Check every line of the data below for the string "this", and copy the ones that hold it.
____ Provided records
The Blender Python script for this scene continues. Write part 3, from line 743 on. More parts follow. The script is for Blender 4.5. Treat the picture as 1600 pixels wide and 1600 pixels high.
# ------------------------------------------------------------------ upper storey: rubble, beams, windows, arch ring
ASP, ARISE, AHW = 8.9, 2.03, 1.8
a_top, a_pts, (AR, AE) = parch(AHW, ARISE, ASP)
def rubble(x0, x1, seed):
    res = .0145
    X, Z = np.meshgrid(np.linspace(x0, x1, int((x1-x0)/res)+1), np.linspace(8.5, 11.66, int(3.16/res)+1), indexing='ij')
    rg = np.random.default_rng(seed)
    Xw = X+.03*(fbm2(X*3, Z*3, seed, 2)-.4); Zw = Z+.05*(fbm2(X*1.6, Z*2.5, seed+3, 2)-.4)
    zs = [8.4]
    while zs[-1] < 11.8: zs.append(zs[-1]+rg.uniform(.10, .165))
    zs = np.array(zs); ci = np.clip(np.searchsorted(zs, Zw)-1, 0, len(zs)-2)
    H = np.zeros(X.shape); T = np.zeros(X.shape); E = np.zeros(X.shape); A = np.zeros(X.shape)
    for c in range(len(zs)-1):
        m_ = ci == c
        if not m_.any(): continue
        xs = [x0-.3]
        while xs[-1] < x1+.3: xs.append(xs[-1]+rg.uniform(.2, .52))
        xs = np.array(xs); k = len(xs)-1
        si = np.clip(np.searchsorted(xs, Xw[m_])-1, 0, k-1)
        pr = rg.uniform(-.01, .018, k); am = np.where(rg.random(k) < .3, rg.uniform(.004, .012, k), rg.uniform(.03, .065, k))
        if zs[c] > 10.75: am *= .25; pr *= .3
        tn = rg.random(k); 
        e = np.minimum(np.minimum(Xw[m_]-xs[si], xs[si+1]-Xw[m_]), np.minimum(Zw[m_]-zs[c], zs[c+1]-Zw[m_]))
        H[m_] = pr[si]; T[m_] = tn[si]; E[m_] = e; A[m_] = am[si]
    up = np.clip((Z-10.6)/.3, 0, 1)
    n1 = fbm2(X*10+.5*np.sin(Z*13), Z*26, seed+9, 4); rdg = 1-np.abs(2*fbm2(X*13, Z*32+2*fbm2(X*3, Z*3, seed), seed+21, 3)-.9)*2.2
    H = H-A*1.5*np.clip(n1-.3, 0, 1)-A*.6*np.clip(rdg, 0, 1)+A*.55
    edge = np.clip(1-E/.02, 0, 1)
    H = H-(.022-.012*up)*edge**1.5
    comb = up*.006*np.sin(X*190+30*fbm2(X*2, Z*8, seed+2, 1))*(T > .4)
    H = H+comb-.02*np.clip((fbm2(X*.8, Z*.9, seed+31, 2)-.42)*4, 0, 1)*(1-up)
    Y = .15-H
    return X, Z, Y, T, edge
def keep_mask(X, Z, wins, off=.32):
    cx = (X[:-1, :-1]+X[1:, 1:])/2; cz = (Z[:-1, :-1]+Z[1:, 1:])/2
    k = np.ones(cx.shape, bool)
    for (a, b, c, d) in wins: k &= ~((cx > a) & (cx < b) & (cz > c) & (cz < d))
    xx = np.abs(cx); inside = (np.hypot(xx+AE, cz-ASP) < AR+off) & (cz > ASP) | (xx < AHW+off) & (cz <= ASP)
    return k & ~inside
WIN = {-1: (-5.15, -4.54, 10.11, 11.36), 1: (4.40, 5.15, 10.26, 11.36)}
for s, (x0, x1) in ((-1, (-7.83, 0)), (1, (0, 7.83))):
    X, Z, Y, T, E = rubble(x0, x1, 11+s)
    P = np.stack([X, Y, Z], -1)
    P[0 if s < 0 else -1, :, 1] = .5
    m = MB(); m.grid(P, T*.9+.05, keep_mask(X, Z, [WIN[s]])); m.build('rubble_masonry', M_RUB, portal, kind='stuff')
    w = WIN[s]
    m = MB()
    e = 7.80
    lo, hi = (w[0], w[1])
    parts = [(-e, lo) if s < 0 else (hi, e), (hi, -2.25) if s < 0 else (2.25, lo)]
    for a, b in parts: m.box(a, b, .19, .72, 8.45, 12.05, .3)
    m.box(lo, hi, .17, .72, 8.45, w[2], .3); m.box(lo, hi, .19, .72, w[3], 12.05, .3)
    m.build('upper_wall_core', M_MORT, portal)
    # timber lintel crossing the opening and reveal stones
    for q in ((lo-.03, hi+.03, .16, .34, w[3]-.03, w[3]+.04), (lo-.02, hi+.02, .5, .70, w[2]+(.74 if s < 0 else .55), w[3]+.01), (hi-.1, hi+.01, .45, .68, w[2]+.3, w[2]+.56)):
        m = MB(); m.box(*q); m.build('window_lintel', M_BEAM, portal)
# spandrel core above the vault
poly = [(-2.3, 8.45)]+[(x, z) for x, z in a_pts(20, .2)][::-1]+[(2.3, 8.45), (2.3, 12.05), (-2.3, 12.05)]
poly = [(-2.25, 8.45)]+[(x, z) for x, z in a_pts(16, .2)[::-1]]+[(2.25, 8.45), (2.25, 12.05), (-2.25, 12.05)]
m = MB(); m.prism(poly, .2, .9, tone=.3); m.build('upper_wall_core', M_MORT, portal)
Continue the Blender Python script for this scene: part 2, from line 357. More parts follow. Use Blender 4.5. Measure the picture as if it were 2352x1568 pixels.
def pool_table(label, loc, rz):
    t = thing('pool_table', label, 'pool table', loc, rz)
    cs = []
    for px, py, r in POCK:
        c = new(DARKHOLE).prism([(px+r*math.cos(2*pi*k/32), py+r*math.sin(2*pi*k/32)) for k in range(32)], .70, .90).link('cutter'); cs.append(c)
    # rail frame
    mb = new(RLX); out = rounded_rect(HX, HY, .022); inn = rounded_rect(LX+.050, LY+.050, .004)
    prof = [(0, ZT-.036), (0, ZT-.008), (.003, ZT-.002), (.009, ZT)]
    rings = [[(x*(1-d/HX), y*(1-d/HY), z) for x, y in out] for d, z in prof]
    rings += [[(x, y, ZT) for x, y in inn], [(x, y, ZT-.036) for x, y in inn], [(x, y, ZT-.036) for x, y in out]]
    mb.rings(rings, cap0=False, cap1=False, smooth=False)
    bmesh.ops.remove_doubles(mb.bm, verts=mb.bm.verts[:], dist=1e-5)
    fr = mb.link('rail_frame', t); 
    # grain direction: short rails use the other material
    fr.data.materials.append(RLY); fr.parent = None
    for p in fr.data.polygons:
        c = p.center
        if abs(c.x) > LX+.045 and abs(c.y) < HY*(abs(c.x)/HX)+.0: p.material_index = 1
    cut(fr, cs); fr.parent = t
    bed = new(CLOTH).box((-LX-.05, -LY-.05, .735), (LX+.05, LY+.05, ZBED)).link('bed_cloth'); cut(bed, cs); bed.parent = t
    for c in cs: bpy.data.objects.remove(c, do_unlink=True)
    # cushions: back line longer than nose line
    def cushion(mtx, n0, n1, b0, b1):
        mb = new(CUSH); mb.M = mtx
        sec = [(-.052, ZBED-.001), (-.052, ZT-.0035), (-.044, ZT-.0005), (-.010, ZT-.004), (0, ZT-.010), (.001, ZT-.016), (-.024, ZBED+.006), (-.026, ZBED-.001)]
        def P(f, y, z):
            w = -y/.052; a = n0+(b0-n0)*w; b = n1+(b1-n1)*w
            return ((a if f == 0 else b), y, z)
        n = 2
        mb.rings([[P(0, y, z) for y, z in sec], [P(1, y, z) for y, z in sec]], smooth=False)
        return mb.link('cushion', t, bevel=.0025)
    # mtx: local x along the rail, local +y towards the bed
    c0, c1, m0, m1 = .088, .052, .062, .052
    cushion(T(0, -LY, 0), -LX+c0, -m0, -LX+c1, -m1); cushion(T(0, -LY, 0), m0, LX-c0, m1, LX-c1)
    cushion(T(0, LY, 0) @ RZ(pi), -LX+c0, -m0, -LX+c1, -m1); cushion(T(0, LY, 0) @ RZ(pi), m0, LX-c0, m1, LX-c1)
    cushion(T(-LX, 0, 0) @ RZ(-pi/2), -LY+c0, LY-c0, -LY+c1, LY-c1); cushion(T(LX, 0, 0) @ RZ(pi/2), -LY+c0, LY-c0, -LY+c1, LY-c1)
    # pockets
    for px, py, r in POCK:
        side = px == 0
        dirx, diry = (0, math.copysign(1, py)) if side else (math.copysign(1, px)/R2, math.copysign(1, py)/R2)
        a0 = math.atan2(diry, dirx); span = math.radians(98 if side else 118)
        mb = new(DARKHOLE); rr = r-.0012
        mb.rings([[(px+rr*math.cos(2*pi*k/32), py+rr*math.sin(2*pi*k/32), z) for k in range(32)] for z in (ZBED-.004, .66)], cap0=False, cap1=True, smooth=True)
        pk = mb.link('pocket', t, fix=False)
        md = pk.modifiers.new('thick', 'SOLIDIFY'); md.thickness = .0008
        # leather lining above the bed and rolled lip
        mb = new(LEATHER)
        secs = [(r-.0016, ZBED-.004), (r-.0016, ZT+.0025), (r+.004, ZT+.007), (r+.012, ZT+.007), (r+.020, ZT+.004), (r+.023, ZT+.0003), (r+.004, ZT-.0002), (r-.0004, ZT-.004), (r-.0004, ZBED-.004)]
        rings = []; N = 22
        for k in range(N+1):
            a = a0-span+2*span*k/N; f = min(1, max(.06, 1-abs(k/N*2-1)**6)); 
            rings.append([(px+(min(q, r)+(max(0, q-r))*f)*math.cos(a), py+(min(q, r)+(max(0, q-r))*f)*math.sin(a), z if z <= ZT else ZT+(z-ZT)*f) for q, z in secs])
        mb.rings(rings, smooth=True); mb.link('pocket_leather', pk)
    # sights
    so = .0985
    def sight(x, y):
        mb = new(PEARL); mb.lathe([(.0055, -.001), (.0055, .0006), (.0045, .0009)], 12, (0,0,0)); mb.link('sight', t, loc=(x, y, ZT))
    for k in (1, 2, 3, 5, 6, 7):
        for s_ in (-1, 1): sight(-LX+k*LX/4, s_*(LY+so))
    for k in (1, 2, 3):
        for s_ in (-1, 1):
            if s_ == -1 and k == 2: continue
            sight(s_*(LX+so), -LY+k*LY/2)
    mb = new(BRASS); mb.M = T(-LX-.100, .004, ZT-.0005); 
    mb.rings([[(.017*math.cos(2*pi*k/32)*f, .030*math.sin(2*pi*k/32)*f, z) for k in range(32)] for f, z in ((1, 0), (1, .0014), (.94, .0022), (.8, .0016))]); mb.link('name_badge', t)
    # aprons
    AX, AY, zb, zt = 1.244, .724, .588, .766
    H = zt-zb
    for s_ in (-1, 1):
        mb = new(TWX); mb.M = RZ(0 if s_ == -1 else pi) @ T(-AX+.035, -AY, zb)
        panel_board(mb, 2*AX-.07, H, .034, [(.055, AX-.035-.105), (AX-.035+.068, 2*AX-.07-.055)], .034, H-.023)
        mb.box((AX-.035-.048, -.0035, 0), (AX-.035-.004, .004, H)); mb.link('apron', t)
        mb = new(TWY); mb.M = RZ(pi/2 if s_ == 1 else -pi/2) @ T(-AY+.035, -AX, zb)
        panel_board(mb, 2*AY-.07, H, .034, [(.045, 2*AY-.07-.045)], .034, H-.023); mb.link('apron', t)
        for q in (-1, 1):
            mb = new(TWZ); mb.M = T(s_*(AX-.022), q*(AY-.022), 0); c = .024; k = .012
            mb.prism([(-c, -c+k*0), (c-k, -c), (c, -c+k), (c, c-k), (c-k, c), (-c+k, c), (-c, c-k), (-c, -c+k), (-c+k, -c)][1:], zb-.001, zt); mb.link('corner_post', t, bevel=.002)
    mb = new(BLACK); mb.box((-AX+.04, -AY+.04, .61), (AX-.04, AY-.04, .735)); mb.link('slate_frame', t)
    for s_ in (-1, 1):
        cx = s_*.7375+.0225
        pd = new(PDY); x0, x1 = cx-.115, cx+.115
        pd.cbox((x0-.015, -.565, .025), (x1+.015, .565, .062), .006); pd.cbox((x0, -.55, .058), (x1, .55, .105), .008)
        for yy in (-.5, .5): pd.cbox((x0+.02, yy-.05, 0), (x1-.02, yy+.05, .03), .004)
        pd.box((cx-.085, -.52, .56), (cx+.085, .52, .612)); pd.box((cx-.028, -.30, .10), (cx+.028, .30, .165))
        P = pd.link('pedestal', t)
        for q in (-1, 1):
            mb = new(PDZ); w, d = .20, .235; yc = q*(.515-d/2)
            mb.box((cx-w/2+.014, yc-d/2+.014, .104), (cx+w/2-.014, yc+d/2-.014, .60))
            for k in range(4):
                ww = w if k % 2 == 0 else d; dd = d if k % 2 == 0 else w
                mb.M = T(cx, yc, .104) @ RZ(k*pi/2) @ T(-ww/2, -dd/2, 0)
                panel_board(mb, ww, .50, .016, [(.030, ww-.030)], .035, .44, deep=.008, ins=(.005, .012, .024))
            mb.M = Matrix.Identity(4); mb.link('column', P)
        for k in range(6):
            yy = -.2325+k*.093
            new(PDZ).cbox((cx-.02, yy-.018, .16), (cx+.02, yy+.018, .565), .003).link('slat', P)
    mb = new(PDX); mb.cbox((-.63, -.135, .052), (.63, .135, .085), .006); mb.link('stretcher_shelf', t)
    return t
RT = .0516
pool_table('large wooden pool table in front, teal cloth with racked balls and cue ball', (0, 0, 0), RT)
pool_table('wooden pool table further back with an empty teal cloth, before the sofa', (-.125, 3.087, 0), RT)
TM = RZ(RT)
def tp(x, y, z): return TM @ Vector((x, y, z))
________
Task solution
The Blender Python script for this scene continues. Write part 3, from line 743 on. More parts follow. The script is for Blender 4.5. Treat the picture as 1600 pixels wide and 1600 pixels high.
Continue the Blender Python script for this scene: part 2, from line 357. More parts follow. Use Blender 4.5. Measure the picture as if it were 2352x1568 pixels.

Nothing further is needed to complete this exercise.